Project Details
The Beguines of Cologne: A Social History of Urban Piety (13th-15th Centuries)
Applicant
Dr. Letha Böhringer
Subject Area
Medieval History
Term
since 2021
Project identifier
Deutsche Forschungsgemeinschaft (DFG) - Project number 491803989
The project focuses on the largest 'beguine colony’ in Europe in the late Middle Ages. In Cologne, over 2000 beguines are known to have lived a life of piety and celibacy outside the monasteries. This continuation application relates solely to the position of scientific employee. During the digital indexing of the source material, it became apparent that it would be advantagous for the usability of the web presentation to integrate two additional topographical components into the database. The initial application had a prosopographical focus (proportion of women from the patrician 'dynasties'; families of an urban "middle class" that are prominent in the data; indigent women as recipients of alms and donations), and there seemed to be little overlap between this data and the information from the list of urban convents. However, during the indexing of the data so many points of contact were identified (houses which were inhabited by beguines and later became convents) that the prosopo-graphical and topographical information of the convent list must be included in the database and in the web presentation in order to enable queries across all texts for topographical data as well.
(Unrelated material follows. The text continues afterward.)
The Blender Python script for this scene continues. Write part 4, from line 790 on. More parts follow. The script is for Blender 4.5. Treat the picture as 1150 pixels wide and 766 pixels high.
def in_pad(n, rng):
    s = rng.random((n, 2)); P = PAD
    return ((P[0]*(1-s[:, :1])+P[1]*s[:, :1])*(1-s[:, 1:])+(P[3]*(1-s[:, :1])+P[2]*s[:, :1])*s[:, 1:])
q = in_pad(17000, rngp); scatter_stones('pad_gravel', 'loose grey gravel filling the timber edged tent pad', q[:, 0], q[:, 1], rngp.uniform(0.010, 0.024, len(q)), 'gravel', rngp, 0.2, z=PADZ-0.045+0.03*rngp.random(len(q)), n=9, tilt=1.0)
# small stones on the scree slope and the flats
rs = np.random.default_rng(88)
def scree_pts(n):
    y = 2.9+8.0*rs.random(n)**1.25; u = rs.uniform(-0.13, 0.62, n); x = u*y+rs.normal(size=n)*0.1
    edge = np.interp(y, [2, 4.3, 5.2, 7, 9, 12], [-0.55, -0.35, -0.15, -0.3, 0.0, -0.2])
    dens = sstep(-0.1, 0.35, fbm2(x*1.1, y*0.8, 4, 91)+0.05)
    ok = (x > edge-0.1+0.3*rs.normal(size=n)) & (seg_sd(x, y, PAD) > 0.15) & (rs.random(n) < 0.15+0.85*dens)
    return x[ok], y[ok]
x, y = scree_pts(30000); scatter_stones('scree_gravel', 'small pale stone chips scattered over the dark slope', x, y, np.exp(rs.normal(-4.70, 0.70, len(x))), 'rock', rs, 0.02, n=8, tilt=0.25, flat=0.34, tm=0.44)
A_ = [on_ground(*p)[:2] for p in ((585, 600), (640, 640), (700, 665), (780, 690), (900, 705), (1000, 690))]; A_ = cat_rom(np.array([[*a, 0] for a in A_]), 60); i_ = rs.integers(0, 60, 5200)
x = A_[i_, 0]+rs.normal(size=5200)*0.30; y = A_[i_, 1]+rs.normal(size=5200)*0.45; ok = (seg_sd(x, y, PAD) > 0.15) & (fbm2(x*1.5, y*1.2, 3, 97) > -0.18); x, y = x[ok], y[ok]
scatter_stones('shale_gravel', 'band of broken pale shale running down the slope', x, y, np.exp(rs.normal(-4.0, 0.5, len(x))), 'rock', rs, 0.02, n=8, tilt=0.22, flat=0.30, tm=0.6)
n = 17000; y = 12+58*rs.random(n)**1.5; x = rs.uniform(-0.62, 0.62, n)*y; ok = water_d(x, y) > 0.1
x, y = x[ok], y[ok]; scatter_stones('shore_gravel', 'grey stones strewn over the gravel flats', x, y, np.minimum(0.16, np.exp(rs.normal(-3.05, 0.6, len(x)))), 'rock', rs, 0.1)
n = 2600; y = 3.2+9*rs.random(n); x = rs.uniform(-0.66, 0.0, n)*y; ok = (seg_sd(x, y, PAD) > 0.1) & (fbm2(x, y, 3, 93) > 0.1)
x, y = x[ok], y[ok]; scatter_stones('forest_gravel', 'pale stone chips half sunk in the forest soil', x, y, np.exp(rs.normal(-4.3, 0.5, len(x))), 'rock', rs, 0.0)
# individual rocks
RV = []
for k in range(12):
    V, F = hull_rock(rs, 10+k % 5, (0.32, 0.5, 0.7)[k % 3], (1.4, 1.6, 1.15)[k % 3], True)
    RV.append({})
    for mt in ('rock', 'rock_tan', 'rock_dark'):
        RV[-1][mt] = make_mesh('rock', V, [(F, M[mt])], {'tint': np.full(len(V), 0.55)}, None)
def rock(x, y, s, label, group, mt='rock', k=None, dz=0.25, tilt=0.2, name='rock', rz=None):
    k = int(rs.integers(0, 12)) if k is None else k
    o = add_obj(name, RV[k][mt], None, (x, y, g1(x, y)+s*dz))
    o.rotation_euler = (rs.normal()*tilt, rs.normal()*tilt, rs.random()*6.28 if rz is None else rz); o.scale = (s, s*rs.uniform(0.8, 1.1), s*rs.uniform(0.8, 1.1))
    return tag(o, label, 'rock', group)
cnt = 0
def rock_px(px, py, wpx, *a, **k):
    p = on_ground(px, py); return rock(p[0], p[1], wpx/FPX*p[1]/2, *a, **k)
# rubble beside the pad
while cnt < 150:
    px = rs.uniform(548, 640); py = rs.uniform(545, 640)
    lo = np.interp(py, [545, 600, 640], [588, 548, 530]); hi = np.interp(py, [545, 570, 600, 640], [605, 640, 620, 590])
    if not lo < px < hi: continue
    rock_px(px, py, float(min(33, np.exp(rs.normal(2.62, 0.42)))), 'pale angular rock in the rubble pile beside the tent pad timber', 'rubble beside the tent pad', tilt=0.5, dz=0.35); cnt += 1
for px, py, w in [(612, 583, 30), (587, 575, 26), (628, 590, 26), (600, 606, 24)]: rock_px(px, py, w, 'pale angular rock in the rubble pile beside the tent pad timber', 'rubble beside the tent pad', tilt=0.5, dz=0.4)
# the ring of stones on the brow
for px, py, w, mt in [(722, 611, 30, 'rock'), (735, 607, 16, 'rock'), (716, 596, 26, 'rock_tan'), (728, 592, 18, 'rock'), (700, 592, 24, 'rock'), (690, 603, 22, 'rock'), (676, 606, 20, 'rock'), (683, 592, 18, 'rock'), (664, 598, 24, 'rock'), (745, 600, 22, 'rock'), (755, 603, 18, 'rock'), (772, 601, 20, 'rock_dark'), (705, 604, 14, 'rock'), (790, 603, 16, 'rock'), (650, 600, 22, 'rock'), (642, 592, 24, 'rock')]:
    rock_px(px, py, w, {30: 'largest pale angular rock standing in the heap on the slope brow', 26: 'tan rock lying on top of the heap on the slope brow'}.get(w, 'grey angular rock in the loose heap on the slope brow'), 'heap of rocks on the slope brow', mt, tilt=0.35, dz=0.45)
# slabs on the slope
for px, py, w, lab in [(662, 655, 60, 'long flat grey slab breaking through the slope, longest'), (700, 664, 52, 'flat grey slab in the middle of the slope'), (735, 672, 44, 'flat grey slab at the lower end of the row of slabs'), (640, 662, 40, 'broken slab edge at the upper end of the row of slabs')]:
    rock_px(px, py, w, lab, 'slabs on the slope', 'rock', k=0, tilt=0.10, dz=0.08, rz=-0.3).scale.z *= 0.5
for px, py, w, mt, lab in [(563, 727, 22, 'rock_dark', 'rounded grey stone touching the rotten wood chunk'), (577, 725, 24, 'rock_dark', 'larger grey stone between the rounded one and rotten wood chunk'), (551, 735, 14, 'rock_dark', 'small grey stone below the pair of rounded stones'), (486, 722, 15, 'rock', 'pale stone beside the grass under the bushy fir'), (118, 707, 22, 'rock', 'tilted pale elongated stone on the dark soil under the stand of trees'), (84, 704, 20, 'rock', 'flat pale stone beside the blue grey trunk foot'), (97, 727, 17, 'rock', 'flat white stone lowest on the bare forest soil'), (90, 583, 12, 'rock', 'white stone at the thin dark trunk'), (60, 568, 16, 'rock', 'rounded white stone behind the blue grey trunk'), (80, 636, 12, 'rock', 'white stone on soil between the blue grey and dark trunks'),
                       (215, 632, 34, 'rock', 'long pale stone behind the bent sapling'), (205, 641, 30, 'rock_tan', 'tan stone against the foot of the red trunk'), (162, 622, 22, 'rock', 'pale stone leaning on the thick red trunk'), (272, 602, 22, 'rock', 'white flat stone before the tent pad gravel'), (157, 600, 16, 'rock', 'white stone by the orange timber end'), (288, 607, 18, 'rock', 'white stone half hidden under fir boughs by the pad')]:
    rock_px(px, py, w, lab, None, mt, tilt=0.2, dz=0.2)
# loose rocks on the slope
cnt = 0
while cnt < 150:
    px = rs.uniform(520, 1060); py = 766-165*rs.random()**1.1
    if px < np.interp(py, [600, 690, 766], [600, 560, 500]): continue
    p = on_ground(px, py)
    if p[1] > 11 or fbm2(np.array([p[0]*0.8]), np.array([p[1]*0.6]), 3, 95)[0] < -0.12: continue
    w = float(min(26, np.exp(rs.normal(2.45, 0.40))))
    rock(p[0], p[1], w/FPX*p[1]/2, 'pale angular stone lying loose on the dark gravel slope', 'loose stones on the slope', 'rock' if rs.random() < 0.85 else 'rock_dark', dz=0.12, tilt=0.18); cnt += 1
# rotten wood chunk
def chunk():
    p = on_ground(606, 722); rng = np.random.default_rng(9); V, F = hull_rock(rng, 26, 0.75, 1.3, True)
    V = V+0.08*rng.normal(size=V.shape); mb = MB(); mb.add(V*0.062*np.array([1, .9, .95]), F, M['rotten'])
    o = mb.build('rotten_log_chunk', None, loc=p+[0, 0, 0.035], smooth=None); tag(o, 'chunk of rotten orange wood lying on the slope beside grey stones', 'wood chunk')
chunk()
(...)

In addition to the list of convents, vectorized maps which were created on the basis of a reconstruction of medieval Cologne from the 19th century and already available to the project, are to be integrated into the web presentation in such a way that the distribution of beguine dwellings and convents in the city and thus the formation of urban spaces by beguines are visualized. The overall aim is to enhance and the database on the beguines in Cologne by adding more data and creating dynamic geo-visual access to the content. The project promises great added value not only for the object of research here, the characteristics of the beguine way of life in Cologne, but also for subsequent research questions on the history of the city and the processing of the shrine books as a whole.